> Dataset extract
▼

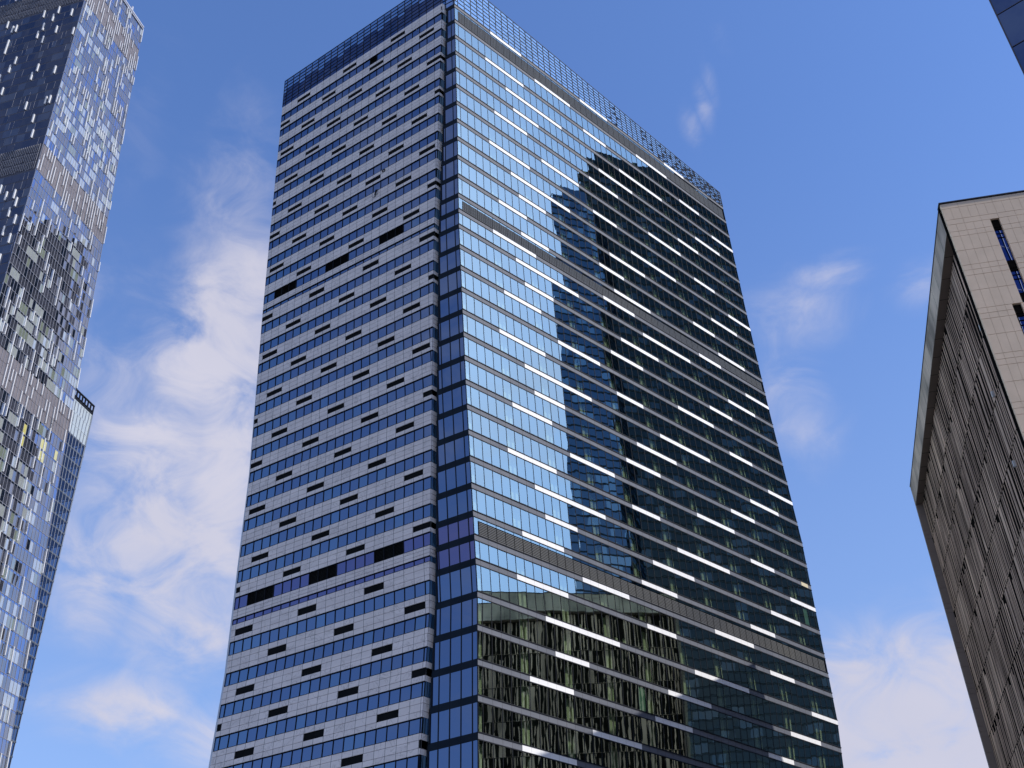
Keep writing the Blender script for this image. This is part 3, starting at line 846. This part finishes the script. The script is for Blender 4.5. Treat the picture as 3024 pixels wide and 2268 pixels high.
for (v, z) in ((RLen - 7, 68.), (RLen - 3.2, 74.), (RLen - 8, 60.)):
    m = MB(); m.hexa(RV, v, v + .22, z, z + .7, -.7, -.45, 0, True); m.build('wall_lamp', M['metal'], rb)
m = MB()
P0 = RN + du * UWID; P1 = P0 + dv * RLen; P2 = RN + dv * RLen
def U3(p, z): return Vector((p.x, p.y, z + CAMZ))
m.quad([U3(P0, -1.6), U3(P1, -1.6), U3(P1, RH), U3(P0, RH)], None, 0); m.quad([U3(P1, -1.6), U3(P2, -1.6), U3(P2, RH), U3(P1, RH)], None, 0)
m.quad([U3(RN, RH), U3(P0, RH), U3(P1, RH), U3(P2, RH)], None, 0)
m.build('rear_wall', M['brown'], rb)
m = MB(); m.hexa(RU, 8.55, 8.60, RH, RH + 1.9, -2, -1.95, 0, True); m.hexa(RU, 8.35, 8.8, RH + .45, RH + .5, -2, -1.95, 0, True); m.hexa(RU, 8.45, 8.7, RH + .15, RH + .4, -2.1, -1.9, 0, True)
m.build('roof_antenna', M['metal'], rb)
fix_parent(rb)

# ------------------------------------------------------------------ generic glass towers (top right edge, and those standing behind the viewer that the glass mirrors)
def block_tower(name, corner, dirdeg, wid, depdeg, dep, hgt, mats, fh=3.6, bay=1.5, label='', cat='skyscraper', bandh=.9, steps=None, extra=None):
    root = empty(name, (corner[0], corner[1], 0)); tag(root, label, cat)
    c = Vector((corner[0], corner[1], 0)); a = Vector((math.cos(math.radians(dirdeg)), math.sin(math.radians(dirdeg)), 0)); b = Vector((math.cos(math.radians(depdeg)), math.sin(math.radians(depdeg)), 0))
    pts = [c, c + a * wid, c + a * wid + b * dep, c + b * dep]
    for fi in range(4):
        p, q = pts[fi], pts[(fi + 1) % 4]; d = (q - p); ln = d.length; d.normalize(); nn = Vector((d.y, -d.x, 0))
        def P(u, z, o, p=p, d=d, nn=nn): v = p + d * u + nn * o; return Vector((v.x, v.y, z))
        m = MB(); z = 0.
        while z < hgt - .1:
            z1 = min(z + fh, hgt); m.hexa(P, 0, ln, z, z + bandh, -.2, .05, 1)
            u = 0.
            while u < ln - .1:
                u1 = min(u + bay * 2, ln); pane(m, P, u, u1, z + bandh, z1, 0, 0 if rnd.random() < .8 else 2, jit=.006); 
                m.hexa(P, u - .05, u + .05, z, z1, 0, .12, 1); u = u1
            z = z1
        m.build('glass_facade', mats, root)
    m = MB(); m.quad([Vector((p.x, p.y, hgt)) for p in pts], None, 0); 
    m.build('roof', M['roof'], root)
    if steps:
        for (u0, u1, dz) in steps:
            m = MB()
            def P(u, z, o): v = c + a * u + b * o; return Vector((v.x, v.y, z))
            m.hexa(P, u0, u1, hgt, hgt + dz, dep - 1, .5, 0, True); m.build('roof_plant_storey', mats[0], root)
    fix_parent(root)
    return root
M['tw_dark'] = mat_glass('green_black_tower_glass', (.11, .135, .15), (0, 0, 0), fac=.35, fgraz=.7, wav=.01, opaque=True, body=(.009, .017, .018))
M['tw_dark2'] = mat_glass('green_black_tower_glass_light', (.19, .235, .27), (0, 0, 0), fac=.4, fgraz=.7, wav=.01, opaque=True, body=(.018, .028, .036))
M['tw_band'] = mat_simple('tower_band_dark', (.035, .045, .048), (.05, .06, .062), rough=.5)
M['tw_blue'] = mat_glass('blue_tower_glass', (.25, .36, .52), (0, 0, 0), fac=.5, fgraz=.8, wav=.008, opaque=True, body=(.02, .035, .055))
M['tw_blue2'] = mat_glass('blue_tower_glass_bright', (.5, .68, .85), (0, 0, 0), fac=.6, fgraz=.8, wav=.008, opaque=True, body=(.06, .09, .12))
M['tw_band_b'] = mat_simple('tower_band_blue', (.05, .07, .10), (.07, .09, .12), rough=.4)
M['tw_brown'] = mat_glass('brown_tower_glass', (.12, .12, .11), (0, 0, 0), fac=.3, fgraz=.6, wav=.01, opaque=True, body=(.012, .013, .011))
M['tw_band_br'] = mat_simple('tower_band_olive', (.06, .06, .05), (.09, .088, .07), rough=.7)
M['ur_glass'] = mat_glass('right_corner_tower_glass', (.07, .12, .27), (0, 0, 0), fac=.55, fgraz=.85, wav=.02, wscale=.15, opaque=True, body=(.004, .010, .03))
M['ur_glass2'] = mat_glass('right_corner_tower_glass_light', (.08, .135, .29), (0, 0, 0), fac=.57, fgraz=.85, wav=.02, wscale=.15, opaque=True, body=(.006, .014, .04))
M['ur_band'] = mat_simple('right_corner_tower_joint', (.006, .010, .03), (.01, .015, .04), rough=.3)
block_tower('corner_glass_tower', (40.7, 57.0), -40, 36, 50, 10, 150, [M['ur_glass'], M['ur_band'], M['ur_glass2']], fh=4.2, bay=1.5, bandh=.06,
            label='smooth dark blue glass tower cutting across the top right corner of the view')
block_tower('green_black_tower', (313.5, 139.6), 72, 135, 12, 40, 455, [M['tw_dark'], M['tw_band'], M['tw_dark2']], fh=4.5, bay=2.2, bandh=.7,
            label='tall green black tower seen only as the dark reflection in the mirrored glass face', steps=[(8, 135, 12), (14, 80, 20)])
block_tower('blue_glass_tower', (248.5, 124.4), 70, 22, 14, 26, 372, [M['tw_blue'], M['tw_band_b'], M['tw_blue2']], fh=3.9, bay=1.8, bandh=.5,
            label='narrow blue glass tower in front of the green black one, seen only as a reflection', steps=[(5, 20, 8)])
block_tower('brown_grid_tower', (-29.5, 298.0), -75, 62, 15, 26, 334, [M['tw_brown'], M['tw_band_br'], M['tw_brown']], fh=3.6, bay=1.7, bandh=.8,
            label='brown gridded tower hidden behind the central one, seen only mirrored in the finned tower')

# ------------------------------------------------------------------ ground
m = MB(); m.quad([(-4000, -4000, 0), (4000, -4000, 0), (4000, 4000, 0), (-4000, 4000, 0)], None, 0)
M['asphalt'] = mat_simple('asphalt', (.05, .05, .052), (.065, .065, .068), scale=.6, rough=.9)
M['paving'] = mat_simple('paving', (.22, .21, .2), (.27, .26, .25), scale=.5, rough=.85)
o = m.build('ground', M['asphalt']); tag(o, kind='structure')
def slab(name, x0, y0, x1, y1, h, mat):
    m = MB(); P = lambda u, z, o: Vector((u, o, z)); m.hexa(P, x0, x1, .0 if h > .02 else h - .004, h, y1, y0, 0, True); o = m.build(name, mat); tag(o, kind='structure')
slab('pavement', -60, 4, 34, 112, .13, M['paving'])

# ------------------------------------------------------------------ world: sky with cloud banks
SUN_AZ, SUN_EL = -19.0, 40.6
w = bpy.data.worlds.new('World'); scene.world = w; w.use_nodes = True
nt = w.node_tree; nt.nodes.clear()
out = nt.nodes.new('ShaderNodeOutputWorld')
sky = N(nt, 'ShaderNodeTexSky'); sky.sky_type = 'NISHITA'; sky.sun_disc = False
sky.sun_elevation = math.radians(SUN_EL); sky.sun_rotation = math.radians(90 - SUN_AZ)
sky.air_density = 1.0; sky.dust_density = .35; sky.ozone_density = 3.0; sky.altitude = 150
tint = N(nt, 'ShaderNodeMix', data_type='RGBA', blend_type='MULTIPLY'); tint.inputs[0].default_value = 1.
tint.inputs[7].default_value = (1.06, 1.24, 1.62, 1); L(nt, sky.outputs[0], tint.inputs[6])
tc = N(nt, 'ShaderNodeTexCoord'); nrm = N(nt, 'ShaderNodeVectorMath', operation='NORMALIZE'); L(nt, tc.outputs['Generated'], nrm.inputs[0])
sep = N(nt, 'ShaderNodeSeparateXYZ'); L(nt, nrm.outputs[0], sep.inputs[0])
az = N(nt, 'ShaderNodeMath', operation='ARCTAN2'); L(nt, sep.outputs['Y'], az.inputs[0]); L(nt, sep.outputs['X'], az.inputs[1])
el = N(nt, 'ShaderNodeMath', operation='ARCSINE'); L(nt, sep.outputs['Z'], el.inputs[0])
def math_(op, a, b=None, c=None):
    n = N(nt, 'ShaderNodeMath', operation=op)
    for i, x in enumerate((a, b, c)):
        if x is None: continue
        if isinstance(x, (int, float)): n.inputs[i].default_value = x
        else: L(nt, x, n.inputs[i])
    return n.outputs[0]
azd = math_('MULTIPLY', az.outputs[0], 180 / math.pi); eld = math_('MULTIPLY', el.outputs[0], 180 / math.pi)
blobs = [ # az, el, s_az, s_el, weight, skew
 (108.8, 44.5, 3.2, 4.0, .40), (116.5, 47.0, 3.0, 4.0, .22), (112.5, 34.5, 4.0, 5.0, .45), (107.4, 39.5, 3.0, 3.0, .98), (108.6, 36.5, 3.6, 2.6, .92), (110.0, 32.0, 3.8, 2.8, .82), (110.6, 28.0, 3.6, 2.6, .95), (107.9, 25.0, 3.0, 2.4, .80), (107.0, 31, 2.2, 4.5, 1.0),
 (112.3, 25.3, 2.0, 2.0, .72), (110.0, 20.2, 3.0, 1.3, .70), (106.0, 19.0, 2.4, 1.6, .62), (116.5, 38.0, 2.2, 2.6, .35),
 (74.1, 50.2, .55, 1.1, .40), (74.9, 49.2, .6, 1.0, .52), (76.0, 48.3, .7, 1.0, .50), (72.5, 52.3, .9, 1.3, .20), (72.0, 38.3, 2.6, 1.6, .45), (73.2, 34.0, 1.9, 2.6, .46), (69.4, 39.8, 2.2, .7, .50), (71.5, 38.6, 1.8, .7, .5), (64.2, 38.2, 1.4, 1.0, .42),
 (71.0, 18.6, 6.0, 2.8, 1.2), (69.5, 15.5, 8.0, 3.0, 1.2), (76, 21.5, 3.0, 1.2, .35),
 (-9, 17, 12, 6, .8), (10, 38, 9, 3, .25), (40, 15, 20, 6, .7), (200, 25, 25, 7, .4), (150, 20, 20, 8, .6), (-60, 25, 25, 10, .5),
 (-100, 45, 34, 24, 1.5), (158, 60, 13, 12, 1.3), (-6, 36, 13, 13, .26), (36, 38, 9, 16, .62),  # unseen clouds and haze, added to whiten ambient light and glass reflections
]
acc = None
for (a, e, sa, se, wt) in blobs:
    dx = math_('DIVIDE', math_('SUBTRACT', azd, float(a)), float(sa)); dy = math_('DIVIDE', math_('SUBTRACT', eld, float(e)), float(se))
    r2 = math_('ADD', math_('MULTIPLY', dx, dx), math_('MULTIPLY', dy, dy))
    gss = math_('MULTIPLY', math_('POWER', 2.71828, math_('MULTIPLY', r2, -.5)), wt)
    acc = gss if acc is None else math_('MAXIMUM', acc, gss)
mp = N(nt, 'ShaderNodeMapping'); mp.inputs['Scale'].default_value = (1, 1, 1.5); L(nt, nrm.outputs[0], mp.inputs[0])
nz = N(nt, 'ShaderNodeTexNoise'); nz.inputs['Scale'].default_value = 14.0; nz.inputs['Detail'].default_value = 9; nz.inputs['Roughness'].default_value = .6; nz.inputs['Distortion'].default_value = .9
L(nt, mp.outputs[0], nz.inputs['Vector'])
nz2 = N(nt, 'ShaderNodeTexNoise'); nz2.inputs['Scale'].default_value = 3.0; nz2.inputs['Detail'].default_value = 4
L(nt, mp.outputs[0], nz2.inputs['Vector'])
amp = math_('MINIMUM', math_('ADD', math_('MULTIPLY', acc, 2.6), .12), 1.9)
v = math_('ADD', acc, math_('MULTIPLY', math_('SUBTRACT', nz.outputs['Fac'], .5), amp))
v = math_('ADD', v, math_('MULTIPLY', math_('SUBTRACT', nz2.outputs['Fac'], .55), .25))
mr = N(nt, 'ShaderNodeMapRange', interpolation_type='SMOOTHSTEP'); mr.inputs['From Min'].default_value = .08; mr.inputs['From Max'].default_value = 1.05; mr.inputs['To Max'].default_value = .92
L(nt, v, mr.inputs['Value'])
# haze lifting toward the horizon
hz = N(nt, 'ShaderNodeMapRange', interpolation_type='SMOOTHSTEP'); hz.inputs['From Min'].default_value = 50.; hz.inputs['From Max'].default_value = 5.; hz.inputs['To Max'].default_value = .50
L(nt, eld, hz.inputs['Value'])
SKS = .15
mh = N(nt, 'ShaderNodeMix', data_type='RGBA'); L(nt, hz.outputs[0], mh.inputs[0]); L(nt, tint.outputs[2], mh.inputs[6]); mh.inputs[7].default_value = (.36 / SKS, .485 / SKS, .70 / SKS, 1)
mc = N(nt, 'ShaderNodeMix', data_type='RGBA'); L(nt, mr.outputs[0], mc.inputs[0]); L(nt, mh.outputs[2], mc.inputs[6])
shade, = (N(nt, 'ShaderNodeMix', data_type='RGBA'),)
L(nt, nz2.outputs['Fac'], shade.inputs[0]); shade.inputs[6].default_value = (.52 / SKS, .53 / SKS, .67 / SKS, 1); shade.inputs[7].default_value = (.80 / SKS, .77 / SKS, .86 / SKS, 1)
L(nt, shade.outputs[2], mc.inputs[7])
bg = N(nt, 'ShaderNodeBackground'); bg.inputs['Strength'].default_value = SKS
L(nt, mc.outputs[2], bg.inputs[0]); L(nt, bg.outputs[0], out.inputs[0])

# ------------------------------------------------------------------ sun
ld = bpy.data.lights.new('sun', 'SUN'); ld.energy = 4.2; ld.angle = math.radians(.5); ld.color = (1., .95, .88)
lo = bpy.data.objects.new('sun', ld); COL.objects.link(lo)
sd = Vector((math.cos(math.radians(SUN_EL)) * math.cos(math.radians(SUN_AZ)), math.cos(math.radians(SUN_EL)) * math.sin(math.radians(SUN_AZ)), math.sin(math.radians(SUN_EL))))
lo.rotation_euler = sd.to_track_quat('Z', 'Y').to_euler(); lo.location = (0, 0, 500)

# ------------------------------------------------------------------ camera
cd = bpy.data.cameras.new('camera'); cd.sensor_width = 36.; cd.lens = 3339.36 / 3024 * 36; cd.clip_end = 20000; cd.clip_start = .1
co = bpy.data.objects.new('camera', cd); COL.objects.link(co); scene.camera = co
rt = Vector((0.999338, 0.021729, -0.029162)); upv = Vector((0.036367, -0.597099, 0.801343)); fw = Vector((0.0, 0.801874, 0.597494))
fw.normalize(); rt = fw.cross(upv).normalized(); upv = rt.cross(fw)
co.matrix_world = Matrix(((rt.x, upv.x, -fw.x, 0), (rt.y, upv.y, -fw.y, 0), (rt.z, upv.z, -fw.z, CAMZ), (0, 0, 0, 1)))

scene.view_settings.view_transform = 'Standard'; scene.view_settings.look = 'None'; scene.view_settings.exposure = 0; scene.view_settings.gamma = 1
scene.cycles.max_bounces = 10; scene.cycles.transparent_max_bounces = 12; scene.cycles.caustics_reflective = True; scene.cycles.blur_glossy = .6; scene.cycles.sample_clamp_indirect = 6.; scene.cycles.caustics_refractive = False
scene.render.resolution_x = 1024; scene.render.resolution_y = 768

▲

Set the lines above down again, word for word, from the first through the one containing "fix_parent(rb)"; pictures excluded.

Keep writing the Blender script for this image. This is part 3, starting at line 846. This part finishes the script. The script is for Blender 4.5. Treat the picture as 3024 pixels wide and 2268 pixels high.
for (v, z) in ((RLen - 7, 68.), (RLen - 3.2, 74.), (RLen - 8, 60.)):
    m = MB(); m.hexa(RV, v, v + .22, z, z + .7, -.7, -.45, 0, True); m.build('wall_lamp', M['metal'], rb)
m = MB()
P0 = RN + du * UWID; P1 = P0 + dv * RLen; P2 = RN + dv * RLen
def U3(p, z): return Vector((p.x, p.y, z + CAMZ))
m.quad([U3(P0, -1.6), U3(P1, -1.6), U3(P1, RH), U3(P0, RH)], None, 0); m.quad([U3(P1, -1.6), U3(P2, -1.6), U3(P2, RH), U3(P1, RH)], None, 0)
m.quad([U3(RN, RH), U3(P0, RH), U3(P1, RH), U3(P2, RH)], None, 0)
m.build('rear_wall', M['brown'], rb)
m = MB(); m.hexa(RU, 8.55, 8.60, RH, RH + 1.9, -2, -1.95, 0, True); m.hexa(RU, 8.35, 8.8, RH + .45, RH + .5, -2, -1.95, 0, True); m.hexa(RU, 8.45, 8.7, RH + .15, RH + .4, -2.1, -1.9, 0, True)
m.build('roof_antenna', M['metal'], rb)
fix_parent(rb)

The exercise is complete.